» Supplied entries
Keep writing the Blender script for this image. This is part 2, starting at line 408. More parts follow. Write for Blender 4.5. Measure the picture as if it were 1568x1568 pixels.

* * *

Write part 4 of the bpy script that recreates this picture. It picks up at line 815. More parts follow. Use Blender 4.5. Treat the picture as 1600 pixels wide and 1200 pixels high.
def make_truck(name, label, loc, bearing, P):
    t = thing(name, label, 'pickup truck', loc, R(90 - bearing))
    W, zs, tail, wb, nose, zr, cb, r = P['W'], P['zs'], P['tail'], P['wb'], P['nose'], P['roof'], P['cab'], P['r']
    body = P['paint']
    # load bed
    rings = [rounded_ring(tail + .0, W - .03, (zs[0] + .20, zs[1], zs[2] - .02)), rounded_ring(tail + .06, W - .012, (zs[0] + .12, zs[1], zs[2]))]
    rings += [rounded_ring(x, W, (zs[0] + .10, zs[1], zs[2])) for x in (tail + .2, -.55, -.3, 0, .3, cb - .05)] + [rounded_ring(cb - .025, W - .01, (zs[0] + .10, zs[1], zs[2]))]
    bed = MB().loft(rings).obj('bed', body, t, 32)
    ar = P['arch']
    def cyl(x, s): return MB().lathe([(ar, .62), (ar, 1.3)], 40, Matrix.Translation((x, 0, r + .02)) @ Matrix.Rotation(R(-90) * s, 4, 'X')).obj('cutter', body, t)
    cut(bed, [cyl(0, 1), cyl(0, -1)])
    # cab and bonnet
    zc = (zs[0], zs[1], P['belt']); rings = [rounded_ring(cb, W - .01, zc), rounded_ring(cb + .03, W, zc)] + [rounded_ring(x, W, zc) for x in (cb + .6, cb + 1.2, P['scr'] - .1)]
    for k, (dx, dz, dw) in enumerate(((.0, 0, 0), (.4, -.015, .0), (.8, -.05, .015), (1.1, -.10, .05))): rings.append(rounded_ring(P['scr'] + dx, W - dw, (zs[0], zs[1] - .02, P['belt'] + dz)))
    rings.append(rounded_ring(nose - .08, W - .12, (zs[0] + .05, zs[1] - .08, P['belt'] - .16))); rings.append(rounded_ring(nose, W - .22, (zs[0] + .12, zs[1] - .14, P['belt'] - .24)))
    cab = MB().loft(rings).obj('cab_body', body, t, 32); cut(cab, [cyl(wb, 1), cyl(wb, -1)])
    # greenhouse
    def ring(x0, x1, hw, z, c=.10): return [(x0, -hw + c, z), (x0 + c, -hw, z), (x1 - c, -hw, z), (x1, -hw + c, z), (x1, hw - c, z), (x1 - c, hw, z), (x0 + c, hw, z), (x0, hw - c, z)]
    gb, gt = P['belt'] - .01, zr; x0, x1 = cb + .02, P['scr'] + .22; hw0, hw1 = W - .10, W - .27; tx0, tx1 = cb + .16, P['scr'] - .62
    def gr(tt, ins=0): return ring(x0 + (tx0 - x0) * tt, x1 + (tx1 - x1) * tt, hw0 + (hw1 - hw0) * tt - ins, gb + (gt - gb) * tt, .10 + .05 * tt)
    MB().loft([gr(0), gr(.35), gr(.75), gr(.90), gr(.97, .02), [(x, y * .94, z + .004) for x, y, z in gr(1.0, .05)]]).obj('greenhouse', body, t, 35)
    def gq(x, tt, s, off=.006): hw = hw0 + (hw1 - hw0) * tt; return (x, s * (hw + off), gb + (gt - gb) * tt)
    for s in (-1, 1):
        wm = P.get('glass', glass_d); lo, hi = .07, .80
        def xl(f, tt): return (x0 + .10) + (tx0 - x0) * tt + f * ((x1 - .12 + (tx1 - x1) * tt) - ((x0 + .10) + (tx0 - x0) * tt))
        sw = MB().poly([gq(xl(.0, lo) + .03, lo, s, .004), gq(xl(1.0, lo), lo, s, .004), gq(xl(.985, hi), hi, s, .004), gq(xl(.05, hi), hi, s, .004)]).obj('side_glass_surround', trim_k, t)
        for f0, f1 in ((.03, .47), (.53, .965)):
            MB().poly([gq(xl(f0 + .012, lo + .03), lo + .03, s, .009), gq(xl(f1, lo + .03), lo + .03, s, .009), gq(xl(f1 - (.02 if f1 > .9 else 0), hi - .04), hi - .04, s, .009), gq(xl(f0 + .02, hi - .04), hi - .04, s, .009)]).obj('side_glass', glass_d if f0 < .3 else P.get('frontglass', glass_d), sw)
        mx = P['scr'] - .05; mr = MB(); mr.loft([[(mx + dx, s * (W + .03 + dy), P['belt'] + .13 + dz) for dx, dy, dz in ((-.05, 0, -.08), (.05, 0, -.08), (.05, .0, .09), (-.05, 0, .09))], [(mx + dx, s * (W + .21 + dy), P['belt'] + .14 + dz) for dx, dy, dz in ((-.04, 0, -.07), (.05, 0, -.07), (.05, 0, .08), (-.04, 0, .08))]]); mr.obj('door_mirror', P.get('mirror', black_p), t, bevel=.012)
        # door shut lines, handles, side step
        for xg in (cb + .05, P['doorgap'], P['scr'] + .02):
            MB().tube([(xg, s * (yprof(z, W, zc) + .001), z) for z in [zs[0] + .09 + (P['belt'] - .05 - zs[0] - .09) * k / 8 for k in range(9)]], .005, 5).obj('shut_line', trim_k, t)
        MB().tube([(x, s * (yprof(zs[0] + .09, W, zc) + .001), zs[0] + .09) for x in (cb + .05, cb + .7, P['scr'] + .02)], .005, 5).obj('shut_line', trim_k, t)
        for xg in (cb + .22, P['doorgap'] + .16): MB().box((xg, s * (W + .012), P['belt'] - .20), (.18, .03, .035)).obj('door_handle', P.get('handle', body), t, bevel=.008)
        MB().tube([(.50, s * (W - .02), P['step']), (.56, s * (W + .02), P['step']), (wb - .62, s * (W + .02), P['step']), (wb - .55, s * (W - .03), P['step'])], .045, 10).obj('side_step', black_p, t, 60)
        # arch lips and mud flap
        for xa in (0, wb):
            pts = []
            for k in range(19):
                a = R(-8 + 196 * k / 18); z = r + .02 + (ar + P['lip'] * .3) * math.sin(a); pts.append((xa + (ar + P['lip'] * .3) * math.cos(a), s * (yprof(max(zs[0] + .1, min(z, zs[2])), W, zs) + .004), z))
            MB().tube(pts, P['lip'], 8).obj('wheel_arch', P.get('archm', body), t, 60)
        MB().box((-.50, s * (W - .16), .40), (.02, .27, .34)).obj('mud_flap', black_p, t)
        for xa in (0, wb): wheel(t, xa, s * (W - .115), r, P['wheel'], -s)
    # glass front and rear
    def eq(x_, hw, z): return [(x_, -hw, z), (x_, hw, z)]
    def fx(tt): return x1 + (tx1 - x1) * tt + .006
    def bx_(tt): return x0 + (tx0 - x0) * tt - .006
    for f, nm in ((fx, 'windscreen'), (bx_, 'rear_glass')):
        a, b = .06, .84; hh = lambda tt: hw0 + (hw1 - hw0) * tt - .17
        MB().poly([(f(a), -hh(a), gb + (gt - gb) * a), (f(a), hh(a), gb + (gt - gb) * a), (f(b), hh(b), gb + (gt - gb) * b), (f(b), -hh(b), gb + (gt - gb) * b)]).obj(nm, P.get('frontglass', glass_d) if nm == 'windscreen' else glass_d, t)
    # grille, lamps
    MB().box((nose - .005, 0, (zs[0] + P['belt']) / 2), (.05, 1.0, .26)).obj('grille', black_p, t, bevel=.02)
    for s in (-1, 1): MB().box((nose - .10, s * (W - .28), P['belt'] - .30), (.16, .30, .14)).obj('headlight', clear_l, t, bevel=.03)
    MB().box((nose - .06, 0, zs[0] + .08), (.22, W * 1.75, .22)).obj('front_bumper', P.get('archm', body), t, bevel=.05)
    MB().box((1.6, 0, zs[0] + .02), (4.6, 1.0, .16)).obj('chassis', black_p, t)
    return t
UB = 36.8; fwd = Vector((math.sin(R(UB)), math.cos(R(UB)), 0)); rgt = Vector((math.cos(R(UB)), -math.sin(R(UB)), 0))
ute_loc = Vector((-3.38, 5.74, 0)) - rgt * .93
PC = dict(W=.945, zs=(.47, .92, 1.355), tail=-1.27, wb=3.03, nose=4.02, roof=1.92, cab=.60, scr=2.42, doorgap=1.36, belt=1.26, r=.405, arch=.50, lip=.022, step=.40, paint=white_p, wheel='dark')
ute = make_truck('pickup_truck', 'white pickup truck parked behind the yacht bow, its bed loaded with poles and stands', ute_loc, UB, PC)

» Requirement
Display every line of the listing that contains the string "script".

» Solution below
Keep writing the Blender script for this image. This is part 2, starting at line 408. More parts follow. Write for Blender 4.5. Measure the picture as if it were 1568x1568 pixels.
Write part 4 of the bpy script that recreates this picture. It picks up at line 815. More parts follow. Use Blender 4.5. Treat the picture as 1600 pixels wide and 1200 pixels high.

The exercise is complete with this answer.